With increasing digitization of culture and the advertising itself, we would expect that the use of
paper will decline over time. The paper and the printing industries will decline in volume. But
even here there is a good chance that printed materials will become more valuable, tempering
the blow.
Advertising and sponsorship have long held a keystone role in ensuring a strong interaction between culture, commerce and society. Advertisers want the "halo effect" which allows their
brand to gain in consumer approval based on the culture the brand sponsors. But progress in
promotional thought has stalled, bogged down in a fight between consumers and cultural
content producers over fair compensation. And by marketers who willingly settle for the thin
gruel of actionable marketing data provided by vendors of internet advertising.
Broadband Pipelines -- the telephone, cable, wireless and satellite companies - will
experience a somewhat mixed future. explicit, complicit advertising will increase the number of
customers buying the highest level data transmission available and increase the pressure for
ever faster transmission speeds. This pressure for on-going investment and innovation in the
communication networks will be countered by consumer pressure to reduce the cost of
broadband service, stripping it of all the value added services and pricing it more like a
commodity. In spite of these pressures the pipelines should thrive.
A further pressure, not necessarily resulting from explicit, complicit advertising, but hastened
by it perhaps, will be relentless pressure from consumers to unify the pipelines. A consumer
would be able to make a convincing argument that they should be able to pay a unified
broadband bill, so whether they use a cell phone, download a movie by satellite to watch on
their big screen TV, use their laptop in an airport lounge or a computer at home is irrelevant.
The consumer will press for a unified bill tracking their broadband use irrespective of the type of
pipeline used to access the network.
The tech giants will thrive as never before. Of course there will be winners and losers. Some
high flyers will lose their luster and others, which are now only a dream, will be created and
prosper.
Business opportunities for IT Service Providers to build emerging networks, to support
advertisers and content producers in aligning their infrastructure with the new consumer
capabilities and for the on-going enhancement of the consumer networks will abound.

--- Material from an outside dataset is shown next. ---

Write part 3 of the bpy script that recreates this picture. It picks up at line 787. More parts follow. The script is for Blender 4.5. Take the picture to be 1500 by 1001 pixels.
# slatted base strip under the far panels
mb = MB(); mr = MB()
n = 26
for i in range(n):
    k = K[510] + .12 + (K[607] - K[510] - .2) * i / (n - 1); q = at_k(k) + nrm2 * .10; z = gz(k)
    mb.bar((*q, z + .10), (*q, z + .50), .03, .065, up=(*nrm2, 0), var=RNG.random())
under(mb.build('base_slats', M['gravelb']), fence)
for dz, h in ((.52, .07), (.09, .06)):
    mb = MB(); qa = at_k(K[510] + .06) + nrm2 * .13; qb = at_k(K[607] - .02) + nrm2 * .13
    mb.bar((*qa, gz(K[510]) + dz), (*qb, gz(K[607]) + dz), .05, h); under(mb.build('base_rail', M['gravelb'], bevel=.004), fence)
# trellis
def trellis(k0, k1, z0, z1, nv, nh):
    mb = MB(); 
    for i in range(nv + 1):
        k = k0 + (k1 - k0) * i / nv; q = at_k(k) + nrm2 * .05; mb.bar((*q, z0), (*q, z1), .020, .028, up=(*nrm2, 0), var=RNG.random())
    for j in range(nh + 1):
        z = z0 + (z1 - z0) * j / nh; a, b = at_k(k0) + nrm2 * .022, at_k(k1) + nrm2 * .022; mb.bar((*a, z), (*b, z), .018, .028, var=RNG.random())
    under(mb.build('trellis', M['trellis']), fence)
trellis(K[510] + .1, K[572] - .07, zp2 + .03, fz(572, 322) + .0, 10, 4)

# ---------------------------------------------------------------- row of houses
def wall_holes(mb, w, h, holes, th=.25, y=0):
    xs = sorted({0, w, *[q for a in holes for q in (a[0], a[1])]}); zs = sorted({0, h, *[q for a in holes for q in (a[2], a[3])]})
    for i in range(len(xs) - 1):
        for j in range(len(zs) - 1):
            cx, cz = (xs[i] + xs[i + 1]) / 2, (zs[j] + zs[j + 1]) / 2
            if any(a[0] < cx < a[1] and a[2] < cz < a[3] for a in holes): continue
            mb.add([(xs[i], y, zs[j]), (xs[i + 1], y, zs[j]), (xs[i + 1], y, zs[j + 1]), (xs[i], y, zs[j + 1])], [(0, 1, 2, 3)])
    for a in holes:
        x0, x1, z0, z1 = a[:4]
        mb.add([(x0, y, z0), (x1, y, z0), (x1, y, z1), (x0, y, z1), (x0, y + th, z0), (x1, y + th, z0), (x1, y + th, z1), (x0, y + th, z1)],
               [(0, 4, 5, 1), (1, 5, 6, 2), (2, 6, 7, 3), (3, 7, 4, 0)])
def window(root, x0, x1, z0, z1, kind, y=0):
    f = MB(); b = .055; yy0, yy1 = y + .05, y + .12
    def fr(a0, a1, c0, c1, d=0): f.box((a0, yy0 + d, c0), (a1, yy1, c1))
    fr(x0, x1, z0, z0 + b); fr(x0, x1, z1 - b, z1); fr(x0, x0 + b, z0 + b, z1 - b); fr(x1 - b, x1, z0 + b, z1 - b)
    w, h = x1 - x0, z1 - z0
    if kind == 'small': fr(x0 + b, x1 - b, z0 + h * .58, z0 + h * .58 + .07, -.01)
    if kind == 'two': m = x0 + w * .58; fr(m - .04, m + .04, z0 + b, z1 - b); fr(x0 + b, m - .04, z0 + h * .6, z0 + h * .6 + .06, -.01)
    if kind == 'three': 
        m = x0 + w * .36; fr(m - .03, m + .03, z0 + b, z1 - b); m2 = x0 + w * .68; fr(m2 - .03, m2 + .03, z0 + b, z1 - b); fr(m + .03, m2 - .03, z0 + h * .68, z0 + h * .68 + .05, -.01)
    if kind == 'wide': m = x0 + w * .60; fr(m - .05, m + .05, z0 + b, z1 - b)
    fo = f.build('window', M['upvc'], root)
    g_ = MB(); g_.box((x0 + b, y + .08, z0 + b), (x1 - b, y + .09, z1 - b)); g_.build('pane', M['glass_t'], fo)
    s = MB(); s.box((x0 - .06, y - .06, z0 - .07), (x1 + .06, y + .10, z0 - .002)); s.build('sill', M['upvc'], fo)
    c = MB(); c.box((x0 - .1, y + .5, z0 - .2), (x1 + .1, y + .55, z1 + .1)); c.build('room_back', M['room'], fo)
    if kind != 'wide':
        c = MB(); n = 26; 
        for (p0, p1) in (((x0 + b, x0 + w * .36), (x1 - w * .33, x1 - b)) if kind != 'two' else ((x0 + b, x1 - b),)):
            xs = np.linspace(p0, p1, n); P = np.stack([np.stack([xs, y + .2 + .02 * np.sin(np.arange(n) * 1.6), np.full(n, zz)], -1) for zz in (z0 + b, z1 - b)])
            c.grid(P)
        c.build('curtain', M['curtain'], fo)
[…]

In the final analysis, if this approach could be used to empower consumers, get the artists and
media barons to call off the digital culture wars, provide business with truly good data on which
to make marketing decisions, and perhaps reduce the paper used to produce flyers, we will be
satisfied.
Consumers want access to culture. ADVERTISING IS THE PRICE CONSUMERS PAY FOR
ACCESS TO CULTURE.
Consumers and advertisers must find a means of thinking through how we may reorganize the
complex relationships between the individual, society, culture and commerce. This re-think of
the economic underpinnings of culture - high culture, low culture and pop culture -- demands
that the individual and their representatives must be better armed for the development of strong,
peer level relationships with the commercial interests on the internet -- the advertisers and the
global cultural media corporations. By succeeding in this quest we will build powerful new
relationships between the individual consumer, society, culture and commerce.
But who has the tech we consumers need'
"They" Do and "We" Need It!
There have to be marketers out there who will rush in to fill the need. Coprporate R&D dollars
are needed to support revolutionary new media.
This new media relationship model will be realized by all of the players embracing the concept
of explicit, complicit advertising, and brought to life in TheHubProject.